The other lesson is more sympathetic to the farming industry. Too few people in this country are aware of the economic pressures on Britain's pig industry. This does not excuse the failings of Waugh or the anonymous owner of the unmarked Leicestershire pig. But it is easier to maintain high standards in an industry that is profitable.

The problem pig farmers face is that some regulations – those concerned with animal welfare – are different in different parts of Europe. Britain has better rules on pig husbandry, among other things banning the tethering of sows, than some of its neighbours. This makes British pork more expensive, and so consumers have been driven by price to cheaper foreign imports. Part of the solution is better food labelling, giving consumers more information about where meat comes from and the circumstances of its production.

But there is a larger issue here, about the nature of a free market in food, which is what the European Union is supposed to be working towards. While the EU struggles towards the reduction of Common Agricultural Policy subsidies – on which it has made absolutely no progress recently, despite the urgent need to reach a deal before 10 new member states can join in 2004 – it has neglected issues of animal welfare.

The question is how to create a wider market in which the incentives are tilted against animal cruelty, rather than encouraging farmers to undercut each other at the expense of animal welfare.

Germany faced another aspect of this dilemma when it unilaterally decided to phase out battery hens altogether, while Britain has so far decided to adopt the new EU-wide "enriched cages" minimum standard.

It may seem a long way from the peasant farmers of Krakow to Leicestershire, but the foot-and-mouth false alarm at the abattoir in Congerstone is a reminder of the connectedness of the European food market.
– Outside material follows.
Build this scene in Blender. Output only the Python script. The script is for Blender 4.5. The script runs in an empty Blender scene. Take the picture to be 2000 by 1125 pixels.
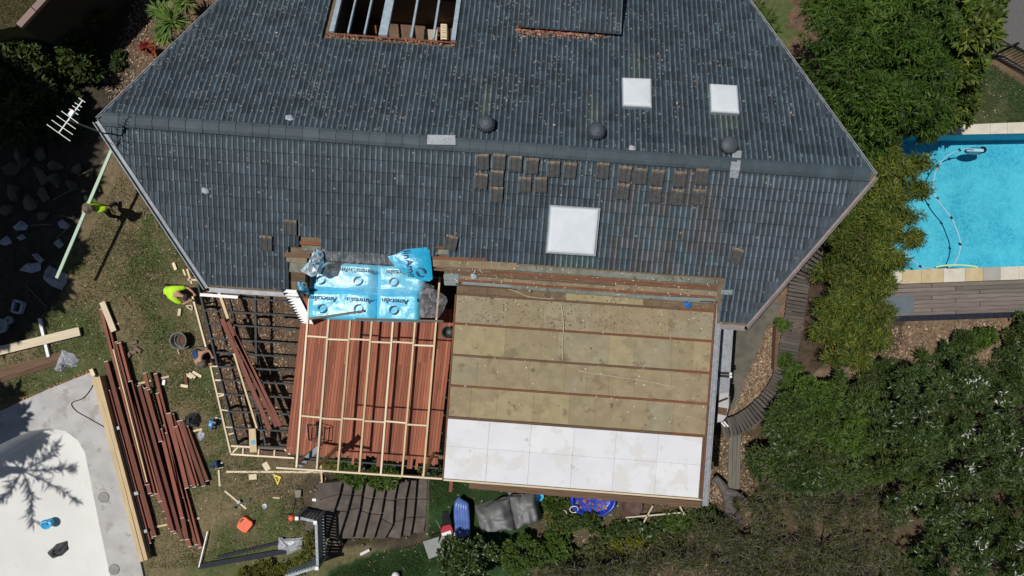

So far, the rhetoric of Europe's leaders about enlargement has been fine, windy stuff. Bringing in 75 million more people, mostly central Europeans, with an average income per head of about a quarter of that enjoyed by the rest of the EU, is right and noble and good and in the long-term interest of all the peoples of this continent. But in the short term there are many practical difficulties that the EU's leaders failed miserably to tackle at their Seville summit last weekend.